Même si certains butent encore sur son patronyme croate hérité de feu son mari, Martine Crnkovic a su se faire connaître dans la Sarthe. En 1989, élue dans le village de Louailles, au sud-ouest du Mans, elle devient, à 33 ans, la plus jeune maire du département, et n’a jamais quitté son fauteuil depuis. L’édile, « plutôt au centre », a toujours refusé d’adhérer à un parti politique.
Louailles n’a aucun secret pour elle, en principe. Mais, depuis les élections européennes du 9 juin, madame la maire n’est plus sûre de rien. La commune rurale de 714 habitants a voté à 55,82 % pour le Rassemblement national (RN), soit l’un des meilleurs scores atteints par le parti de Jordan Bardella sur le territoire sarthois. « Avant, je devinais comment les familles votaient, mais, depuis quelques années, c’est le brouillard », confie-t-elle, assise dans le modeste bureau municipal où elle reçoit ses administrés. L’insécurité ? « Un petit cambriolage de temps en temps. » En revanche, les émeutes de l’année dernière ont marqué. Louailles est resté calme, mais, à 55 kilomètres de là, l’hôtel de ville de Coulaines (7 500 habitants) a été incendié. Les images ont tourné en boucle.
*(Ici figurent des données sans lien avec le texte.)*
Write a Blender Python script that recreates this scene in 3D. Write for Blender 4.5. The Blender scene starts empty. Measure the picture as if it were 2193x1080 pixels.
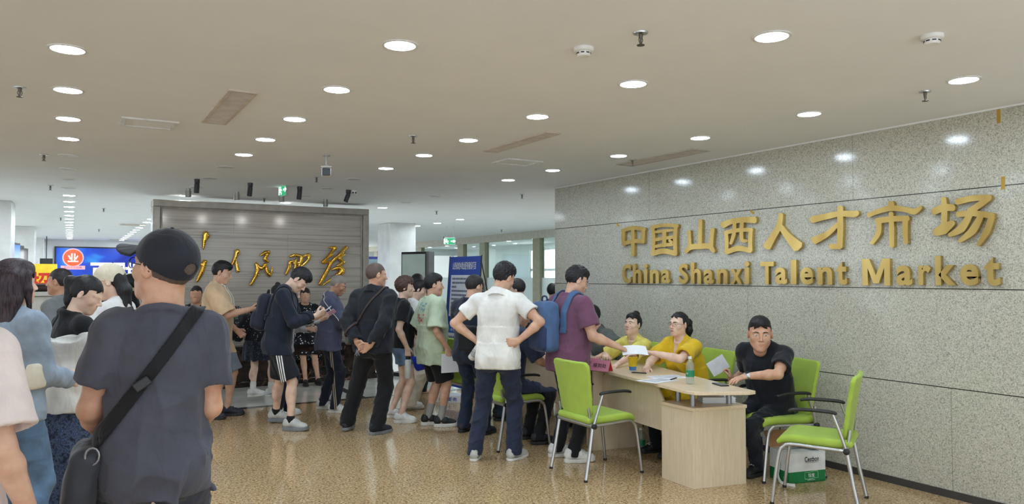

Martine Crnkovic a été surprise par le nombre de jeunes venus déposer un bulletin dans l’urne, le 9 juin. Et le résultat final reste un choc. Pêle-mêle, l’élue liste les raisons avancées pour choisir le RN : donner un coup de pied dans la fourmilière ; essayer ce qui n’a jamais été tenté ; dégager Emmanuel Macron, « cible des colères liées aux fins de mois difficiles et à ce sentiment de trahison et d’abandon », complète-t-elle. Mais cette républicaine ne se remet pas de son échange avec un garçon de 20 ans à peine. « Il m’a dit : “Jordan, il porte des Nike, il est sur TikTok, il est comme nous !” Cette superficialité fait peur. Les gens sont paumés… »
Tête de pont
Comme d’autres élus locaux, Martine Crnkovic a bien senti que la Sarthe, ancrée à droite – même si Le Mans est dirigé par le socialiste Stéphane Le Foll – « poussait vers l’extrême ». Le RN y a d’abord décroché des conseillers municipaux en 2014, puis des élus régionaux en 2015. Lors des élections législatives anticipées, une nouvelle étape pourrait être franchie avec l’envoi d’un ou plusieurs candidats à l’Assemblée nationale. Depuis des années, le département est considéré par le RN comme une tête de pont vers la Bretagne, longtemps réticente à voter pour l’extrême droite mais dont les digues cèdent désormais.
Aujourd’hui, le RN vise principalement deux des cinq circonscriptions, dans le sud du département, où il avait échoué de peu en 2022. Dans la 3e circonscription, principalement rurale, l’arboriculteur Eric Martineau (MoDem) avait battu de 704 voix Bruno Pinçon, alors RN mais exclu depuis. L’écart était plus serré dans la 4e, où la candidate La France insoumise (LFI), Elise Leboucher, novice en politique, l’avait emporté de 87 voix face à Raymond de Malherbe (RN), lui aussi exclu pour des bisbilles internes.